5 – O sofrimento ainda não havia terminado. Em 1272, o Mestre Geral dos dominicanos, vendo que o papa apoiava a corrente agostiniana, sentiu-se obrigado, em nome da paz, a destituir o Frei Tomás de seu posto em Paris e transferi-lo para Nápoles. Um de seus biógrafos comentou: “Em um grau conhecido apenas por Deus, essa partida de Paris, por mais dolorosa que fosse, o preparou, mais do que ele acreditava, para ser digno de compor sua Tertia pars(3). Escrever sobre Jesus Cristo implica sempre uma certa participação na sua Paixão”(4).

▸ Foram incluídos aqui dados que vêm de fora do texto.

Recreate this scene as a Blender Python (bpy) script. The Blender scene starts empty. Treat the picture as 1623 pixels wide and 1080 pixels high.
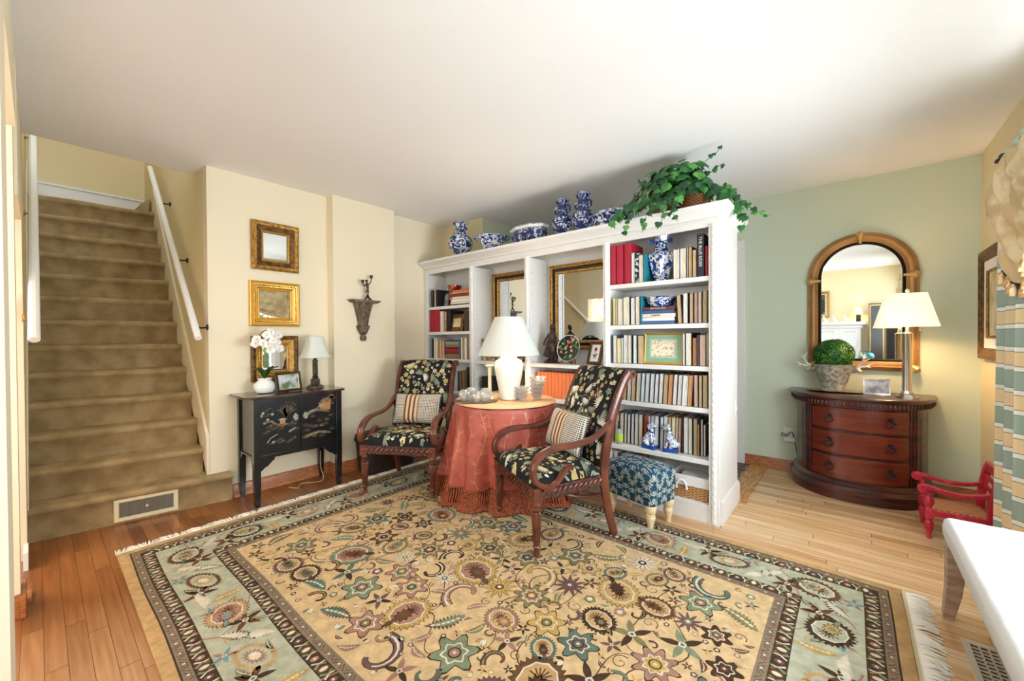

6 – Por fim, Deus pediu ao Frei Tomás que fizesse um último sacrifício, particularmente difícil. Em 1274, a caminho do Concílio de Lyon, adoeceu gravemente. Foi em Fossa Nova, numa abadia beneditina, que devolveu sua alma a Deus. Santo Tomás não teve o consolo de morrer em uma casa de sua Ordem. Certamente, ele amava a ordem beneditina, à qual devia sua educação. Mas ele teria preferido morrer em uma casa de sua família religiosa, a Ordem dominicana, à qual tanto se sacrificara.
7 – Santo Tomás já não estava mais neste mundo, e ainda assim a perseguição não havia acabado. Tal como seu divino Mestre, ele é um sinal de contradição, não apenas durante sua vida, mas também após sua morte. Em 1277, três anos após sua morte, o Bispo de Paris, Etienne Tempier, condenou o averroísmo, mas acrescentou o tomismo à sua condenação. Poucos dias depois, em Cantuária, o Primaz da Inglaterra Robert Kildwardby, embora dominicano, por sua vez condenou o averroísmo, incluindo o tomismo, e mencionando explicitamente o nome de Tomás de Aquino. Cinco anos depois, um capítulo geral da Ordem dos Frades Menores proibiu a leitura da Summa Theologica em todas as escolas franciscanas. Será preciso esperar o ano 1323, com a canonização de Santo Tomás pelo Papa João XXII, para que o tomismo fosse reabilitado. No entanto, ainda hoje, em 2022, os chamados teólogos católicos continuam a desprezar o tomismo. A 7ª dor de Santo Tomás ainda não acabou.
Pe. Bernard de Lacoste, FSSPX
Notas
- II Tim. III, 12.
- O Doutor Angélico.
- Terceira parte da Summa Theologicadedicada à vida de Jesus.
- D. Boulogne, Santo Tomás de Aquino ou o Gênio Inteligente.